- [Task material]
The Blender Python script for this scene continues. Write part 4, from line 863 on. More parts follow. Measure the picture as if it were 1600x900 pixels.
--
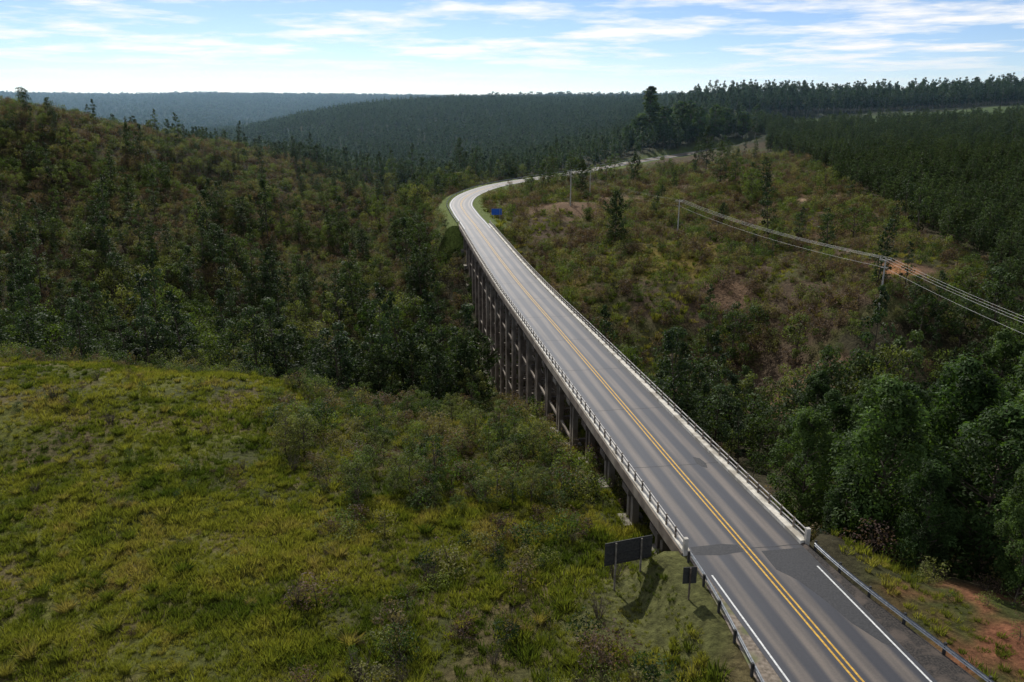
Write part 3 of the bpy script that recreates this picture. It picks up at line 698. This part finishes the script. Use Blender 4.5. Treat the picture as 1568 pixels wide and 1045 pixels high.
==
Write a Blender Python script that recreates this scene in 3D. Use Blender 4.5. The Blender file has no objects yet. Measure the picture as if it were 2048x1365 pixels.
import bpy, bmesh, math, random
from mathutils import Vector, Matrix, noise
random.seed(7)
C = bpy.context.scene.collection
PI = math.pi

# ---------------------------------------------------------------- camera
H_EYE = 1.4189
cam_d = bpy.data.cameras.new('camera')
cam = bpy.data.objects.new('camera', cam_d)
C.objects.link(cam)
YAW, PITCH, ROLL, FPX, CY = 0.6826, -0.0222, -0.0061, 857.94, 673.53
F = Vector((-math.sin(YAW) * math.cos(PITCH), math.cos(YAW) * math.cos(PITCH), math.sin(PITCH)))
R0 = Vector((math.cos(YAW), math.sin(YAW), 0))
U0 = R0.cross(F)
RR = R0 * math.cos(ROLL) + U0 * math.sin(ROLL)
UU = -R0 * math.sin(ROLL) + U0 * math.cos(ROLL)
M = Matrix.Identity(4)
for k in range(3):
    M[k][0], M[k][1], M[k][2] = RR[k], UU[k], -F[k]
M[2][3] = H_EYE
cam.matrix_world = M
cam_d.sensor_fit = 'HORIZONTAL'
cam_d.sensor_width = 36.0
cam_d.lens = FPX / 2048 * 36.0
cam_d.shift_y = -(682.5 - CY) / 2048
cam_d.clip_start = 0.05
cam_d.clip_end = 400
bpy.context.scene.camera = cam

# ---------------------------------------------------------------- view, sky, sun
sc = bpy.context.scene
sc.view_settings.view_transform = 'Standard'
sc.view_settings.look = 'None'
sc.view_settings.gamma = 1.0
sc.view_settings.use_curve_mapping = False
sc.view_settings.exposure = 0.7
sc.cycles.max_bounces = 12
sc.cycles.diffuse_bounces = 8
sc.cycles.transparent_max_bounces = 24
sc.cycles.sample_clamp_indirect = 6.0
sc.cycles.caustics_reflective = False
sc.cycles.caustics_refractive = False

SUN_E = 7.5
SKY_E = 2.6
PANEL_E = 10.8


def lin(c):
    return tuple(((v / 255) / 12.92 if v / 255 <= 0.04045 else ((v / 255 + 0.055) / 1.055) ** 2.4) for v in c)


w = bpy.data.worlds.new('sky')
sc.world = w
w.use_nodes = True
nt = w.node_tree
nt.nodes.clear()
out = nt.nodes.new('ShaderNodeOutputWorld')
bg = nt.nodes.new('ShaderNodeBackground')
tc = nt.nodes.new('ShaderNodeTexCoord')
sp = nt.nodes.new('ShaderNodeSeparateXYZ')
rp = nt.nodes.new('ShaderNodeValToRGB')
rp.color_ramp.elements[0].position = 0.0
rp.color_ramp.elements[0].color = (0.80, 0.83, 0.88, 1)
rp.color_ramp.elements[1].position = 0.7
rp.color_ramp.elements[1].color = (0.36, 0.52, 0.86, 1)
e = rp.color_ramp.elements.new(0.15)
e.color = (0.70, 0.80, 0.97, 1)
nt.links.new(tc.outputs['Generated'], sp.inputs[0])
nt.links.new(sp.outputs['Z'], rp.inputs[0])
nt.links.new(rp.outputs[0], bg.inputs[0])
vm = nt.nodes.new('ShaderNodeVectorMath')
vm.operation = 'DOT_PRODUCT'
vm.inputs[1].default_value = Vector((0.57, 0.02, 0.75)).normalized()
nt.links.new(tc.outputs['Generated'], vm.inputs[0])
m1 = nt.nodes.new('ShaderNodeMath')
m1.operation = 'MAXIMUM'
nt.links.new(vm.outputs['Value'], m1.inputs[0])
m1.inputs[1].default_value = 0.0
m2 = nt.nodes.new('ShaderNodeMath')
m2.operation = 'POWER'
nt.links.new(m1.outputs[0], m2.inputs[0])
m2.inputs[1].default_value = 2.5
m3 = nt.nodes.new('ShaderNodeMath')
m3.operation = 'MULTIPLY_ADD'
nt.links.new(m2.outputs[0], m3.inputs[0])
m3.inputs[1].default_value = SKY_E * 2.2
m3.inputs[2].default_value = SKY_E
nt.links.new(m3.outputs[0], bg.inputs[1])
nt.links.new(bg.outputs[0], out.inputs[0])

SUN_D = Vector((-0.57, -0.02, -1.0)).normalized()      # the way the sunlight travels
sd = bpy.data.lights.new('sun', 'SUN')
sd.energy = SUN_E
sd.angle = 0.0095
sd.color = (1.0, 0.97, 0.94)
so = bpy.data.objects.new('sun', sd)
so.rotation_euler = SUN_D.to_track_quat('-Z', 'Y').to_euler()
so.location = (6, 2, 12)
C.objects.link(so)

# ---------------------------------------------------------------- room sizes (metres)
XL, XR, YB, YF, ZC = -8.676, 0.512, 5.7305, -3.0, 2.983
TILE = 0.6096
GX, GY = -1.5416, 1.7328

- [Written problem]
Lines that include the word "part" are to be extracted from the data above.

- [The completed task]
The Blender Python script for this scene continues. Write part 4, from line 863 on. More parts follow. Measure the picture as if it were 1600x900 pixels.
Write part 3 of the bpy script that recreates this picture. It picks up at line 698. This part finishes the script. Use Blender 4.5. Treat the picture as 1568 pixels wide and 1045 pixels high.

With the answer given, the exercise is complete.